Dataset:
%%
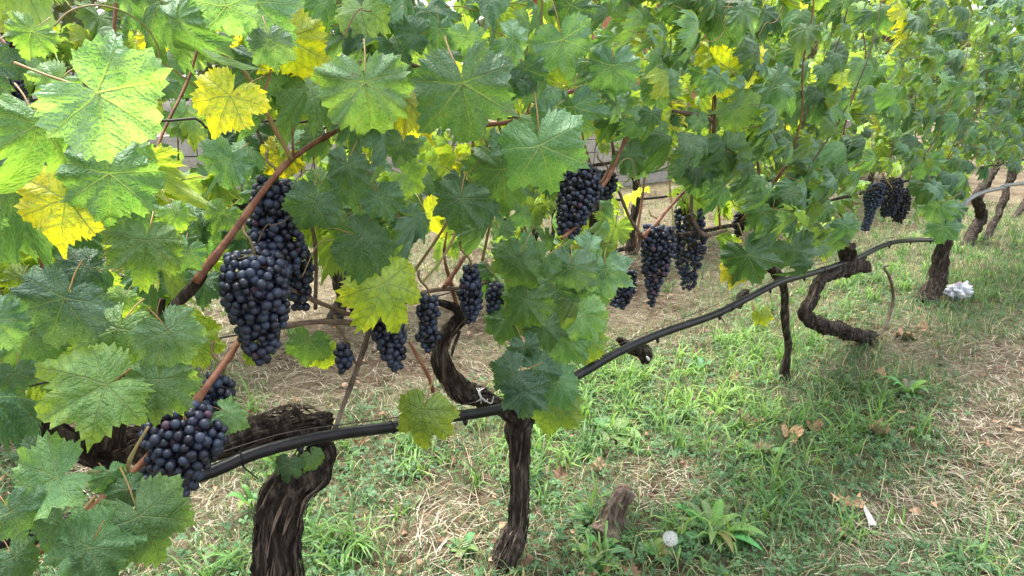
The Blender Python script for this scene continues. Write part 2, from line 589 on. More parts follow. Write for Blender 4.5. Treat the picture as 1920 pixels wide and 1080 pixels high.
def scatter_leafy(n, centre, rad, col_a, col_b, size, sd):
    g = np.random.default_rng(sd)
    d = g.normal(size=(n, 3)); d /= np.linalg.norm(d, axis=1)[:, None]
    rr = g.uniform(.35, 1, n) ** .5
    wob = np.array([1 + .35 * noise.noise(Vector(tuple(v * 1.7)) + Vector((sd, 0, 0))) for v in d])
    P = np.array(centre) + d * (rr * wob)[:, None] * np.array(rad)
    P[:, 2] = np.maximum(P[:, 2], .03)
    t = g.normal(size=(n, 3)); t /= np.linalg.norm(t, axis=1)[:, None]
    b = np.cross(t, g.normal(size=(n, 3))); b /= np.linalg.norm(b, axis=1)[:, None]
    sz = size * g.uniform(.6, 1.4, n)[:, None]
    V = np.stack([P - t * sz, P + b * sz * .45, P + t * sz, P - b * sz * .45], 1).reshape(-1, 3)
    Fq = np.arange(4 * n).reshape(n, 4)
    k = g.uniform(0, 1, n)[:, None]
    c = np.array(col_a) * (1 - k) + np.array(col_b) * k
    return V, Fq, np.repeat(c, 4, 0)

tree_data = [(-4.5, 4.4, 1.3, 'olive tree with grey-green crown before the block wall on the left'),
             (-.8, 8.2, 1.3, 'bushy dark green tree over the block wall behind the yellowest leaves'),
             (2.8, 8.4, 1.5, 'broad tree behind the block wall above the middle bunches'),
             (6.2, 4.3, 1.25, 'twiggy brownish shrub before the wall beside the brick outbuilding'),
             (9.5, 4.3, 1.2, 'brown-green shrub in front of the brick outbuilding'),
             (14.0, 8.3, 1.7, 'tall tree behind the wall at the far right end')]
for i, (s, q, rr, lab) in enumerate(tree_data):
    if i == 3: s = sval(at(1540, 60, q))
    if i == 4: s = sval(at(1690, 60, q))
    if i == 5: s = sval(at(1800, 60, q))
    b = row(s, q, 0)
    t_ = empty('background_tree', b)
    tag(t_, lab, 'tree', 'trees behind the wall')
    mb = MB()
    tube_into(mb, [(b, .12), (b + Vector((.05, 0, .7)), .09), (b + Vector((.1, .1, 1.5)), .05)], 10, .1, .15)
    for k in range(7):
        a = k * .9
        tube_into(mb, [(b + Vector((.05, 0, .6 + .1 * k)), .04), (b + Vector((math.cos(a) * rr * .7, math.sin(a) * rr * .7, 1.2 + .18 * k)), .012)], 6, .2)
    link('trunk', mb.mesh('trunk', [M_BARK]), t_)
    ca, cb = ((.05, .08, .03), (.16, .18, .08)) if i not in (3, 4) else ((.09, .07, .05), (.14, .17, .07))
    V, Fq, c = scatter_leafy(8000, b + Vector((0, 0, 1.5 + rr * .75)), (rr * 1.35, rr * 1.1, rr * 1.15), ca, cb, .075, 40 + i)
    tag(link('crown', npmesh('crown', V, Fq, [M_GRASS], c, smooth=False), t_), kind='stuff')

# ------------------------------------------------------------------ leaf shapes
def leaf_shape(sd, lob=1.0, cup=.25, fold=.1, rip=.05, curl=.25, teeth=46, droop=0.0, rings=(.22, .45, .68, .86), hi=True):
    g = random.Random(sd)
    j = lambda a: a * g.uniform(.92, 1.08)
    ctrl = [(0, j(.62) * g.uniform(.9, 1.12)), (12, .55), (27, .50 - .11 * lob), (38, .50), (51, j(.56) * g.uniform(.9, 1.12)), (64, .50), (78, .49 - .10 * lob), (90, .475), (104, j(.50)), (125, .44), (146, j(.40)), (162, .30), (172, .15), (180, .04)]
    ctrl = [(a, r_ * g.uniform(.93, 1.07)) for a, r_ in ctrl]
    ctrlL = [(a, r_ * g.uniform(.88, 1.1)) for a, r_ in ctrl]
    def rad(th):
        c = ctrl if th >= 0 else ctrlL
        a = abs(math.degrees(th))
        for i in range(len(c) - 1):
            if c[i][0] <= a <= c[i + 1][0]:
                t = (a - c[i][0]) / (c[i + 1][0] - c[i][0])
                t = t * t * (3 - 2 * t)
                return c[i][1] * (1 - t) + c[i + 1][1] * t
        return .05
    # outline with teeth
    out = []
    th = -math.pi * .985
    k = 0
    n_t = teeth
    jit = [0] + [g.uniform(-.3, .3) for _ in range(teeth)]; jit[-1] = 0
    for i in range(n_t):
        a0 = -math.pi * .985 + ((i + jit[i]) / n_t) * math.pi * 1.97
        a1 = -math.pi * .985 + ((i + 1 + jit[i + 1]) / n_t) * math.pi * 1.97
        da = a1 - a0
        amp = .055 * g.uniform(.25, 1.5) * min(1, rad((a0 + a1) / 2) / .4)
        pk = .62 if a0 > 0 else .38
        pk = 1 - pk if abs(a0) > 1.9 else pk
        out.append((a0, rad(a0) - amp * .35, rad(a0)))
        ap = a0 + da * (pk + g.uniform(-.08, .08))
        out.append((ap, rad(ap) + amp * .75, rad(ap)))
    out.append((math.pi * .985, rad(math.pi * .985), rad(math.pi * .985)))
    ph = [g.uniform(0, 6.28) for _ in range(5)]
    def zf(x, y):
        r_ = math.hypot(x, y); t = math.atan2(x, y)
        z = -cup * r_ * r_ * 1.3
        z += fold * abs(x) * (1 if y > -.1 else .7)
        z += rip * r_ * r_ * 4 * math.sin(t * 5 + ph[0]) + rip * 2.4 * r_ ** 3 * 4 * math.sin(t * 11 + ph[1])
        z -= curl * max(0, y) ** 2 * 1.5
        z -= droop * abs(x) ** 2 * 3
        z += .03 * noise.noise(Vector((x * 4 + sd, y * 4, 0)))
        # raised between the main veins
        phi = (abs(t) / R(51)); phi = abs(phi - round(phi))
        z += .03 * phi * min(1, r_ * 3)
        return z
    V, UV, Fs, MI = [], [], [], []
    V.append((0, 0, zf(0, 0))); UV.append((0, 0))
    m_ = len(out)
    fr = list(rings) + [1.0]
    for f_ in fr:
        for (a, ro, rs) in out:
            base = rs * f_ if f_ < .99 else ro
            if f_ > .8 and f_ < .99: base = rs * f_ * .5 + ro * f_ * .5
            x, y = math.sin(a) * base, math.cos(a) * base
            V.append((x, y, zf(x, y))); UV.append((x, y))
    for i in range(m_ - 1):
        Fs.append((0, 1 + i + 1, 1 + i, 0)[:3])
    Q = []
    for k in range(len(fr) - 1):
        o0, o1 = 1 + k * m_, 1 + (k + 1) * m_
        for i in range(m_ - 1):
            Q.append((o0 + i, o0 + i + 1, o1 + i + 1, o1 + i))
    # triangles only
    T = [(a, b, c) for a, b, c in Fs]
    for a, b, c, d in Q:
        T.append((a, b, c)); T.append((a, c, d))
    MI = [0] * len(T)
    # stalk
    if hi:
        mb = MB()
        L = g.uniform(.38, .62)
        sx = g.uniform(-.12, .12)
        tube_into(mb, [(Vector((0, .02, zf(0, 0) - .004)), .012), (Vector((sx * .3, -.12, -.09)), .011), (Vector((sx, -L * .65, -.24)), .011), (Vector((sx * 1.4, -L, -.46)), .013)], sides=5, step=.09)
        o = len(V)
        for v in mb.v: V.append(v); UV.append((0, 0))
        for f_ in mb.f:
            f_ = [q + o for q in f_]
            T.append((f_[0], f_[1], f_[2])); MI.append(1)
            if len(f_) == 4: T.append((f_[0], f_[2], f_[3])); MI.append(1)
    return V, T, UV, MI

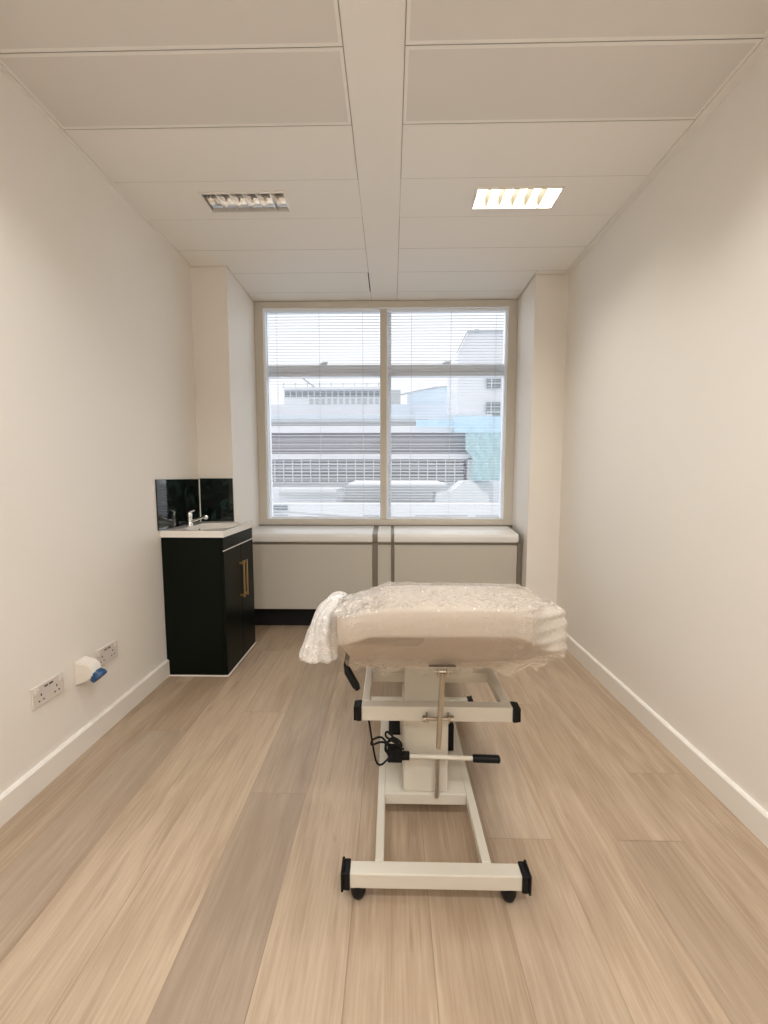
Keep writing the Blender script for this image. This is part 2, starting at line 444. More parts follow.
# ------------------------------------------------------------------ window
WX0, WX1, WZ0, WZ1 = -1.147, 1.040, .812, 2.690
m = MB(); fy0, fy1 = 3.445, 3.50
m.box(WX0, -1.080, fy0, fy1, WZ0, WZ1, .003).box(.968, WX1, fy0, fy1, WZ0, WZ1, .003)
m.box(-1.080, .968, fy0, fy1, WZ0, .872, .003).box(-1.080, .968, fy0, fy1, 2.640, WZ1, .003)
struct(m.build('trim_5', 'frame'))
# slim dark track line round the inside of the frame
m = MB(); m.box(-1.080, -1.072, 3.455, 3.50, .872, 2.640).box(.960, .968, 3.455, 3.50, .872, 2.640).box(-1.072, .960, 3.455, 3.50, 2.630, 2.640)
struct(m.build('trim_6', 'outer_frame'))
# reveal between inner and outer windows
m = MB(); m.box(WX0, -1.10, 3.50, 3.64, .80, 2.69).box(.995, WX1, 3.50, 3.64, .80, 2.69).box(-1.10, .995, 3.50, 3.64, .80, .862).box(-1.10, .995, 3.50, 3.64, 2.665, 2.69)
struct(m.build('wall_window_reveal', 'outer_frame'))
def window(n, x0, x1, xi0, xi1):
    """inner sliding sash with its pane, outer casement with a transom"""
    e = bpy.data.objects.new('window_%d' % n, None); COL.objects.link(e); e.location = ((x0+x1)/2, 3.47, .872); struct(e)
    dy = .012*(n-1)
    m = MB()
    m.box(x0, xi0, 3.462+dy, 3.49+dy, .872, 2.630, .002)
    if n == 2: m.box(xi1, x1, 3.462+dy, 3.49+dy, .872, 2.630, .002)
    m.box(xi0, xi1, 3.462+dy, 3.49+dy, .872, .882, .002).box(xi0, xi1, 3.462+dy, 3.49+dy, 2.620, 2.630, .002)
    m.build('sash_frame', 'outer_frame', e)
    if n == 1: MB().box(xi1, x1, 3.455, 3.49, .872, 2.630, .003).build('meeting_stile', 'frame', e)
    MB().quad((xi0, 3.476, .886), (xi1, 3.476, .886), (xi1, 3.476, 2.612), (xi0, 3.476, 2.612)).build('sliding_pane', 'glass', e)
    a, b = (-1.10, -.05) if n == 1 else (-.05, .995)
    xi0, xi1 = (-1.072, -.100) if n == 1 else (-.002, .968)
    m = MB(); y0, y1 = 3.56, 3.61
    m.box(a, xi0+.0, y0, y1, .862, 2.665, .004).box(xi1, b, y0, y1, .862, 2.665, .004)
    m.box(xi0, xi1, y0, y1, .862, .868, .002).box(xi0, xi1, y0, y1, 2.655, 2.665, .002)
    m.build('outer_frame', 'outer_frame', e)
    m = MB(); m.box(xi0, xi1, 3.552, 3.615, 2.105, 2.142, .004).box(xi0, xi1, 3.560, 3.615, 2.146, 2.208, .004)
    m.build('transom', 'outer_frame', e)
    xc = -.585 if n == 1 else .472
    m = MB(); m.box(xc-.03, xc+.03, 3.548, 3.56, 2.206, 2.222, .002).box(xc-.012, xc+.035, 3.54, 3.55, 2.214, 2.228, .002)
    m.build('catch', 'outer_frame', e)
    MB().quad((xi0, 3.585, .868), (xi1, 3.585, .868), (xi1, 3.585, 2.655), (xi0, 3.585, 2.655)).build('outer_pane', 'glass', e)
window(1, -1.072, -.044, -1.062, -.096)
window(2, -.044, .960, -.032, .952)

def blind(x0, x1, cords, label):
    t = thing('venetian_blind', label, 'blind', ((x0+x1)/2, 3.52, 2.64), 'blinds inside the window')
    MB().box(x0, x1, 3.505, 3.537, 2.632, 2.662, .003).build('head_rail', 'slat', t)
    m = MB(); z = 2.618; y0, y1 = 3.508, 3.533
    while z > .90:
        # one thin cambered slat, gently tipped
        pr = [(y0, z-.0016), (3.5205, z+.0020), (y1, z+.0016)]
        A = [m.bm.verts.new((x0, *p)) for p in pr]; B = [m.bm.verts.new((x1, *p)) for p in pr]
        for k in range(2): m.bm.faces.new((A[k], A[k+1], B[k+1], B[k]))
        z -= .0243
    m.build('slats', 'slat', t, smooth=60)
    MB().box(x0, x1, 3.509, 3.532, .878, .890, .003).build('bottom_rail', 'slat', t)
    for c in cords:
        m = MB(); m.tube([(c, 3.5065, .885), (c, 3.5065, 2.64)], .0009, 6).tube([(c, 3.5345, .885), (c, 3.5345, 2.64)], .0009, 6)
        m.build('ladder_cord', 'cord', t)
blind(-1.058, -.102, (-.982, -.617, -.245), 'open white slatted blind behind the left window sash')
blind(-.026, .950, (.169, .504, .885), 'open white slatted blind behind the right window sash')

# ------------------------------------------------------------------ casing under the window
def casing_profile():
    p = [(3.44, .722), (3.135, .722), (3.128, .73), (3.126, .762), (3.128, .776), (3.135, .786), (3.150, .792), (3.30, .806)]
    p += [(3.44, .817)]
    return p
def casing(name, x0, x1, label, group=None):
    t = thing(name, label, 'cover', ((x0+x1)/2, 3.3, .17), group)
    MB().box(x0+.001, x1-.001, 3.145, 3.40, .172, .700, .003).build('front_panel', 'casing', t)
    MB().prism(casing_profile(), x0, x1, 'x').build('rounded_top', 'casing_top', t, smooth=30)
    MB().box(x0, x1, 3.152, 3.38, .698, .724).build('shadow_gap', 'strip', t)
    return t
casing('heater_casing', -1.145, -.150, 'long grey metal heater casing under the left window, beside the black cabinet')
casing('heater_casing', .024, .998, 'long grey metal heater casing under the right window, behind the couch', None)
t = thing('filler_panel', 'narrow grey filler panel between the two heater casings', 'panel', (-.055, 3.3, .17))
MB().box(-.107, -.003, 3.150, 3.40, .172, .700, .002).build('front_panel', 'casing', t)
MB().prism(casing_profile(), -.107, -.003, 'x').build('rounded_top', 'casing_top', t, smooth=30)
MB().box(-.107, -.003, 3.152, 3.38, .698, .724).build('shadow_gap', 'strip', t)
for x0, x1, lb in ((-.149, -.108, 'dark metal joint strip at the right end of the left heater casing'), (-.002, .023, 'thin dark metal joint strip at the left end of the right heater casing')):
    m = MB(); m.box(x0, x1, 3.150, 3.40, .172, .722)
    pr = [(y+.004 if y < 3.4 else y, z-.004) for y, z in casing_profile()]
    m.prism(pr, x0, x1, 'x')
    tag(m.build('joint_strip', 'strip'), lb, 'strip')
m = MB(); m.box(.999, 1.034, 3.140, 3.40, .172, .735).prism(casing_profile(), .999, 1.012, 'x')
tag(m.build('end_strip', 'strip'), 'dark metal end strip between the right heater casing and the wall', 'strip')
struct(MB().box(XCL, XCR, 3.24, 3.26, 0, .172).build('wall_recess_shade', 'dark_recess'))  # black panel, the shade under the casings put in as colour
struct(MB().box(XCL, XCR, 3.43, 3.4445, .80, .826).build('trim_7', 'strip'))

# ------------------------------------------------------------------ vanity unit
t = thing('vanity_unit', 'black vanity cabinet with white basin standing in the left corner', 'vanity', (-1.21, 2.65, 0))
vx0, vx1, vy0, vy1 = -1.398, -1.020, 2.380, 2.888
MB().box(vx0, vx1-.018, vy0, vy1, .004, .872, .002).box(vx1-.019, vx1-.003, vy0, vy1, .784, .795).build('carcass', 'cabinet', t)
MB().box(vx1-.017, vx1+.001, vy0, vy1, .793, .872, .0015).build('fascia', 'cabinet', t)
ys = 2.652
for (a, b), hy in (((vy0, ys-.001), 2.628), ((ys+.001, vy1), 2.684)):
    d = MB().box(vx1-.017, vx1+.003, a, b, .008, .786, .002).build('door', 'cabinet', t)
    m = MB()
    m.box(-.995, -.985, hy-.006, hy+.006, .430, .675, .002)
    m.box(-1.021, -.992, hy-.006, hy+.006, .436, .450, .002).box(-1.021, -.992, hy-.006, hy+.006, .655, .669, .002)
    m.build('handle', 'brass', d)
MB().box(vx1-.003, vx1+.0006, vy0+.0005, vy1-.001, .7865, .7925).build('gap_strip', 'lamp_frame', t)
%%
Brief:
Look back at the data above. Transcribe exactly the lines starting at the line that contains "-.003, 3.152, 3.38, .698, .724).build('shadow_gap', 'strip', t)" and ending at the line that contains "3.4445, .80, .826).build('trim_7', 'strip'))".

Full output:
MB().box(-.107, -.003, 3.152, 3.38, .698, .724).build('shadow_gap', 'strip', t)
for x0, x1, lb in ((-.149, -.108, 'dark metal joint strip at the right end of the left heater casing'), (-.002, .023, 'thin dark metal joint strip at the left end of the right heater casing')):
    m = MB(); m.box(x0, x1, 3.150, 3.40, .172, .722)
    pr = [(y+.004 if y < 3.4 else y, z-.004) for y, z in casing_profile()]
    m.prism(pr, x0, x1, 'x')
    tag(m.build('joint_strip', 'strip'), lb, 'strip')
m = MB(); m.box(.999, 1.034, 3.140, 3.40, .172, .735).prism(casing_profile(), .999, 1.012, 'x')
tag(m.build('end_strip', 'strip'), 'dark metal end strip between the right heater casing and the wall', 'strip')
struct(MB().box(XCL, XCR, 3.24, 3.26, 0, .172).build('wall_recess_shade', 'dark_recess'))  # black panel, the shade under the casings put in as colour
struct(MB().box(XCL, XCR, 3.43, 3.4445, .80, .826).build('trim_7', 'strip'))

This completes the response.